Some good conversation about the need for alternatives outside of instutitional norms of what galleries and artists' spaces were brought up. From The Suburban's non-business plan that "relies neither on commercial considerations nor nonprofit grants" to Galapagos' Williamsburg location acting as a community space with art exhibits, where the community could also drink beer, listen to good music, hang out, fall in love and break up. He talked about the need for artists to have creative and financial freedom outside of grants- and the strict and economically-minded push of commercial spaces was adamantly espoused.

However, in the end, most of the panel time was spent on these overall lackluster and self-effacing introductions and less on, perhaps, the actual conversation of art in the Midwest, its place and role. At one point, Patrick asks the panel to dispel the often touted belief that an artist must go to a coast and become successful there before returning to the Midwest to be legitimized. No one could really provide a satisfactory response or engagement. Wolf's own queries about the responsibility an artist has to not act as a colonizing force in impoverished, often Black and Brown communities was met with equally dissapointing lackluster responses.

Which begs the question: what happens when critical discourse becomes everyone in the room talking about how awesome they are, patting each other on the back, and ignoring or eloquently avoiding the actual tough, critical, insightful questions? This concern was exemplified almost perfectly when Patrick herself quipped cheerfully at one of the presenters “That’s agreeable, I can’t argue that!”

What happens when people’s interpretation of displacement and artistic colonialism when words like “untapped,” “innovation,” “drive” and “expression” are slapped onto it, calling it successful. 

There are a lot of assumptions happening in the space: that everyone understands and does art similarly, that there are similar goals, similar backgrounds, similar politics, similar understandings- that everyone is coming from similar perspectives and experiences. When speaking to the process of gentrification and the question of displacement of poor communities that artists often find themselves in, Patrick thought the poor pre-existing communities in question meant poor art college graduates.

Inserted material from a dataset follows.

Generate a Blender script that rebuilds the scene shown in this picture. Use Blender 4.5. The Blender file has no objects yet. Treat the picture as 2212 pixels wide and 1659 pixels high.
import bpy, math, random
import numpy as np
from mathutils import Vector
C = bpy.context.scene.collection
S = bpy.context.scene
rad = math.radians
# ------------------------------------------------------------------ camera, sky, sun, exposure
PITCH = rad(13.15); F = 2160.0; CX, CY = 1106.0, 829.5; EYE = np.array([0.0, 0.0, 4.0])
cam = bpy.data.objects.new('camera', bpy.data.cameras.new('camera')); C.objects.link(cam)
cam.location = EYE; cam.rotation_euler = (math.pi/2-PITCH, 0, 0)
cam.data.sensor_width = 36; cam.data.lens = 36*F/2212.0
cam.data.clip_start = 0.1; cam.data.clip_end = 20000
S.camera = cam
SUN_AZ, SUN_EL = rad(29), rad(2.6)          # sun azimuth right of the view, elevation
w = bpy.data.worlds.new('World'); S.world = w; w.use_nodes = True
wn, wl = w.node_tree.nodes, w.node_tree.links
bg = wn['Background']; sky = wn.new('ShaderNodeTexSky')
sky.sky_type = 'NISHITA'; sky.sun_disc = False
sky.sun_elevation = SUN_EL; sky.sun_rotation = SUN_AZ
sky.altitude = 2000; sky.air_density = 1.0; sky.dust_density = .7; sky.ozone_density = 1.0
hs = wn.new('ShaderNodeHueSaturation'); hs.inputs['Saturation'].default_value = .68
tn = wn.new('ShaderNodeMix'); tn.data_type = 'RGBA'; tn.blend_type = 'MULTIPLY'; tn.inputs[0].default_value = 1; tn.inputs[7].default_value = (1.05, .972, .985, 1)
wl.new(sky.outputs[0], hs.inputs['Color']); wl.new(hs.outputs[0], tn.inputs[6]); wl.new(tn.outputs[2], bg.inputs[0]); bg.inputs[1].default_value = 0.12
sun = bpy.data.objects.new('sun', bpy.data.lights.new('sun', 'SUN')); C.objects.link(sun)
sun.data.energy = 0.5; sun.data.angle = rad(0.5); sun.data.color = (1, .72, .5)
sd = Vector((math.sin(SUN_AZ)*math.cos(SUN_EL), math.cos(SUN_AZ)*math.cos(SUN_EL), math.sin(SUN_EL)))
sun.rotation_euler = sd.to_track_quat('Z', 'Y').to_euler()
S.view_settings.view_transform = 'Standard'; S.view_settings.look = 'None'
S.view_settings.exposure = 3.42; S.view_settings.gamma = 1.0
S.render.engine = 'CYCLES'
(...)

A recent article in Everyday Feminism titled “Nine Ways We Can Make Social Justice Movements Less Elitist and Inaccessible” talks about the ways communities working to be inclusive and supportive actually end up being the opposite. It got me thinking about where those changes happen. I have realized that there is a difference between a "scene" and a "community."

Scenes are about being seen, about performing, about keeping people to an exclusive standard and only allowing those who meet that standard in. Scenes are about who you aren't. Meanwhile, communities are about living and existing with one another with similar ideological and inclusive values in mind while at the same allowing for growth, variety, dissent and differences. Community is about being who you are, especially in relation and according to how you act in community with others.

So, are we about creating artist scenes or artistic communities?